Why the World Is Responding

In recent days, the United States announced visa restrictions affecting Nigerians. Predictably, outrage followed. Many Nigerians consider the decision unfair or excessive. They are wrong.

The United States, like any rational state, has a duty to protect itself from countries where terrorism is being mainstreamed into governance structures. When armed ethnic militias tied to terror networks are armed by the state, embedded into official security operations, shielded from prosecution, and rewarded with political appointments, terrorism is no longer an aberration; it is policy-adjacent. Visa restrictions are not a punishment. They are self-defence for all responsible nations.

Recommendations

If Nigeria wishes to arrest its rapid descent into international isolation and internal collapse, urgent action is required:

  • Nuhu Ribadu must resign or be removed as National Security Adviser. His continued tenure undermines confidence in Nigeria’s counterterrorism commitment and poses a grave risk to national cohesion.
  • Bello Matawalle must be relieved of his defence portfolio pending an independent investigation into allegations of terrorist sponsorship and appeasement.
  • Miyetti Allah-linked armed formations must be formally investigated for terrorism-related activities and barred from any security role.
  • Security appointments must prioritise professional competence over ethnic, religious or political proximity. National security is too serious to be managed through sentiment.
  • International partners must escalate targeted sanctions and visa restrictions against officials credibly linked to terror appeasement.

Conclusion

The arrest of armed Miyetti Allah operatives in Kwara State is not merely another scandal. It is a warning flare.

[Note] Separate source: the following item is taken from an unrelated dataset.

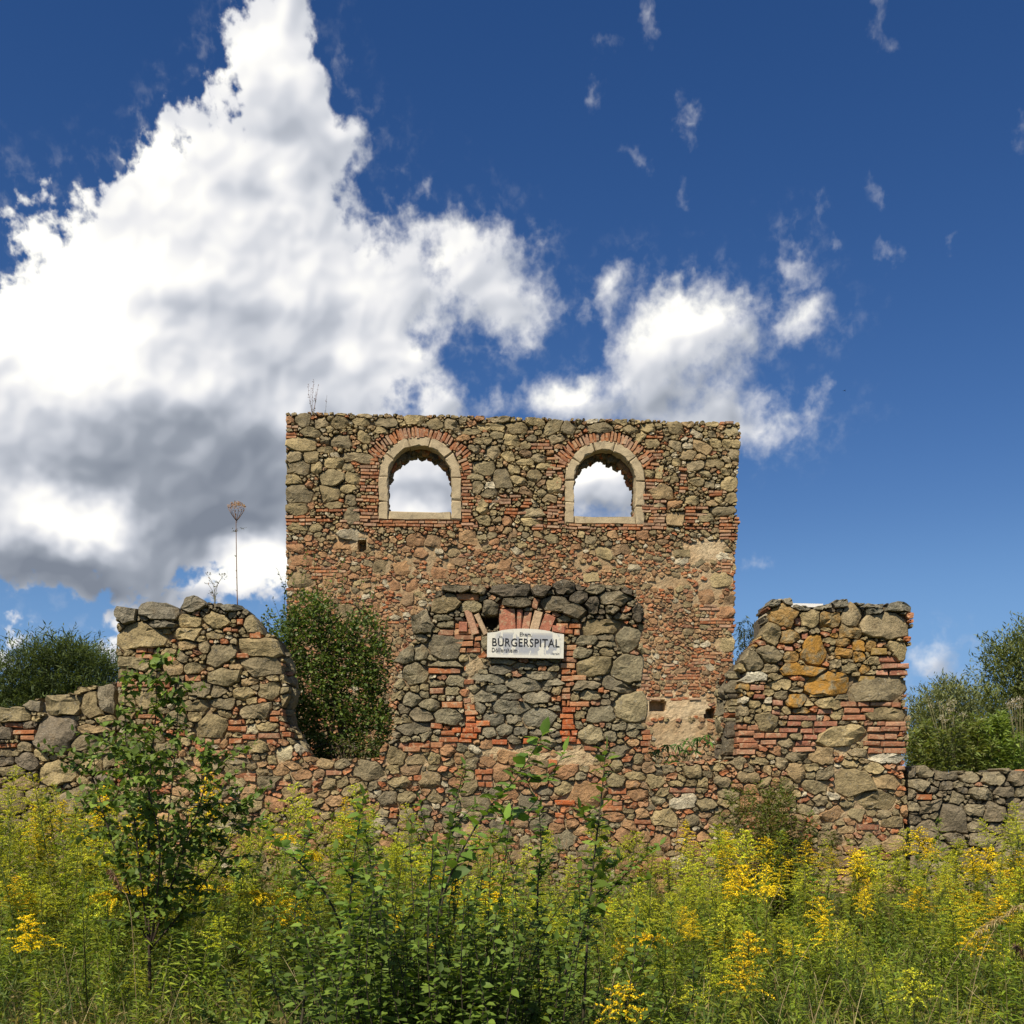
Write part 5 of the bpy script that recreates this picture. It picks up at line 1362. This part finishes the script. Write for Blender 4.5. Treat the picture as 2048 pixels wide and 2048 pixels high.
sapling('leaning willow stem crossing from upper left to the dark upright shoot', 5.0, [(720, 2060, 0), (690, 1880, 0), (640, 1770, 0), (560, 1690, .1), (520, 1640, .2)], .085, 26, [[(640, 1770, 0), (600, 1800, 0)], [(600, 1725, 0), (620, 1660, 0)]], 5)
sapling('thin willow shoot close right of the dark upright shoot', 5.2, [(770, 2060, 0), (757, 1860, 0), (740, 1720, 0), (730, 1660, 0)], .08, 24, [], 6)
sapling('bushy-tipped willow shoot before the wall left of the niche', 5.9, [(880, 2050, 0), (886, 1760, 0), (905, 1640, 0), (930, 1530, 0)], .085, 30, [[(890, 1720, 0), (850, 1650, 0), (840, 1600, .1)], [(900, 1660, 0), (950, 1610, 0)]], 7)
sapling('short leafy willow shoot under the niche sill', 6.0, [(1080, 2050, 0), (1075, 1800, 0), (1082, 1700, 0), (1078, 1620, 0)], .085, 26, [[(1078, 1760, 0), (1120, 1690, .1)]], 8)
sapling('spreading willow shoot right of the dense bush', 5.6, [(1110, 2050, 0), (1150, 1880, 0), (1230, 1770, 0), (1320, 1690, .2)], .085, 28, [[(1150, 1880, 0), (1180, 1760, 0)], [(1230, 1770, 0), (1300, 1760, 0)]], 9)
sapling('low willow shoot at the left side of the dense bush', 5.2, [(600, 2070, 0), (610, 1960, 0), (590, 1840, 0), (600, 1760, 0)], .08, 24, [[(605, 1920, 0), (560, 1860, 0)]], 10)
rg = random.Random(21)
bush = empty('willow_bush', (at_px(880, 5.2), 5.2, 0), 0, 'dense dark green willow bush with broad leaves in the bottom middle', 'bush')
tb, lv = Tubes(), Leaves()
for i in range(235):
    q = rg.gauss(870, 190); y_ = (rg.uniform(1765, 2010) if i < 195 else rg.uniform(1640, 1790)) + .0009 * (q - 870) ** 2; D = rg.uniform(4.6, 6.0)
    base = Vector((at_px(q + (880 - q) * .3, D), D, .1)) - bush.location
    tip = Vector(px_at(q + rg.gauss(0, 30), y_, D + rg.uniform(-.1, .2))) - bush.location
    mid = base.lerp(tip, .55) + Vector((rg.gauss(0, .06), rg.gauss(0, .06), .05))
    shoot(tb, lv, smooth_path([tuple(base), tuple(mid), tuple(tip)], 8), 44, .072, rg, WIL + [(.08, .13, .026)], .22, .0035, .55, ang=(-.1, .7))
tb.build('stem', M_STEM, bush); lv.build('foliage', M_GLOSS, bush, True)

# birch sapling in front of the left pier
birch = empty('birch_sapling', px_at(300, 1990, 7.0), 0, 'young birch with small shiny leaves growing before the left pier', 'sapling')
rg = random.Random(31)
tb, lv = Tubes(), Leaves()
rel = lambda p: tuple(Vector(p) - birch.location)
BIR = [(.15, .22, .040), (.125, .19, .036), (.185, .26, .046), (.10, .155, .030)]
leaders = [((300, 1990, 7), (297, 1750, 7), (300, 1560, 7), (312, 1420, 7), (314, 1305, 7)), ((298, 1900, 7), (270, 1650, 6.95), (252, 1480, 6.95), (250, 1352, 6.95)), ((302, 1900, 7), (335, 1650, 7.05), (352, 1480, 7.05), (358, 1362, 7.05)),
           ((300, 1900, 7), (360, 1720, 6.9), (405, 1590, 6.85), (425, 1490, 6.85)), ((300, 1900, 7), (240, 1730, 7.1), (200, 1600, 7.1), (186, 1500, 7.1)), ((300, 1900, 7), (390, 1790, 7), (455, 1690, 7), (475, 1610, 7)), ((300, 1900, 7), (320, 1700, 6.7), (290, 1560, 6.65), (280, 1500, 6.65))]
for li, Lp in enumerate(leaders):
    trunk = smooth_path([rel(px_at(*q)) for q in Lp], 16)
    tb.add(trunk, .012 if li == 0 else .007, .002, (.07, .05, .035), 6)
    for i in range(28 if li else 38):
        t = .10 + .88 * (i + rg.random()) / (28 if li else 38)
        p = along(trunk, t); a = rg.uniform(0, 6.28)
        spread = (.38 if p.z + birch.location.z < 1.75 else .15) * rg.uniform(.4, 1.2)
        br = curve_pts(tuple(p), (math.cos(a), math.sin(a) * .7, rg.uniform(.1, .9)), spread, (0, 0, -.6), 5)
        shoot(tb, lv, br, int(5 + spread * 38), .062, rg, BIR, .1, .0025, .8, ang=(-.9, .4))
    shoot(tb, lv, trunk[-5:], 6, .055, rg, BIR, .0, .003, .8, ang=(-.6, .5))
tb.build('stem', M_STEM, birch); lv.build('foliage', M_GLOSS, birch, True)

# bushy mugwort against the right pier
def bushy(name, label, cat, D, spots_, cols, leafL, leafW, seed, nper=70, mat=None, broad=False, group=None, thick=.006):
    rg = random.Random(seed)
    bx_ = sum(s[0] for s in spots_) / len(spots_)
    x = at_px(bx_, D)
    root = empty(name, (x, D, ground_z(x, D)), 0, label, cat, group)
    tb, lv = Tubes(), Leaves()
    for (px_, py_, dd) in spots_:
        base = Vector((at_px(px_ + (bx_ - px_) * .5, D), D + dd * .4, ground_z(x, D))) - root.location
        tip = Vector(px_at(px_, py_, D + dd)) - root.location
        mid = base.lerp(tip, .6) + Vector((rg.gauss(0, .04), rg.gauss(0, .04), 0))
        pts = smooth_path([tuple(base), tuple(mid), tuple(tip)], 10)
        tb.add(pts, thick, .0015, (.12, .09, .05), 4)
        for i in range(nper):
            t = .2 + .8 * rg.random()
            p = along(pts, t); a = rg.uniform(0, 6.28); sp = .14 * (1.15 - t)
            q = p + Vector((math.cos(a) * sp * rg.random(), math.sin(a) * sp * rg.random(), rg.uniform(-.02, .06)))
            lv.add(tuple(q), (math.cos(a), math.sin(a), rg.uniform(-.2, 1.2)), leafL * rg.uniform(.6, 1.2), leafW * rg.uniform(.7, 1.2), rg.choice(cols), rg.uniform(0, .5))
    tb.build('stem', M_STEM, root); lv.build('foliage', mat or M_LEAF, root, broad)
    return root
rg = random.Random(51)
bushy('mugwort_bush', 'tall bushy mugwort with brownish green tips against the left side of the right pier', 'bush', 10.9,
      [(1530 + rg.gauss(0, 38), 1560 + abs(rg.gauss(0, 45)), rg.uniform(-.4, .2)) for _ in range(26)] + [(1565 + rg.gauss(0, 35), 1640 + rg.uniform(0, 60), rg.uniform(-.4, .1)) for _ in range(16)],
      [(.15, .195, .04), (.125, .165, .035), (.19, .22, .05), (.24, .18, .07)], .075, .017, 52, 230)
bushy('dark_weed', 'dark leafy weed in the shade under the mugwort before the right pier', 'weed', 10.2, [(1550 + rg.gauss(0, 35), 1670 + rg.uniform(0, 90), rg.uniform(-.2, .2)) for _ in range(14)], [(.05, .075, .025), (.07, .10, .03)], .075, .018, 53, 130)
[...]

Nigeria now stands at a crossroad: continue mainstreaming terrorism through appeasement and ethnic favouritism, or reclaim the basic function of the state, protecting citizens without fear or favour.

The world is watching. And increasingly, it is acting. Whether Nigeria chooses reform or further collapse will determine not just its security future, but its standing among nations that still believe terrorism must be confronted, not accommodated.

STEVEN KEFAS is an investigative journalist, Senior Research Analyst at the Observatory for Religious Freedom in Africa, and Publisher of Middle Belt Times. He has documented religious persecution, terrorism and forced displacement in Nigeria’s Middle Belt for over a decade.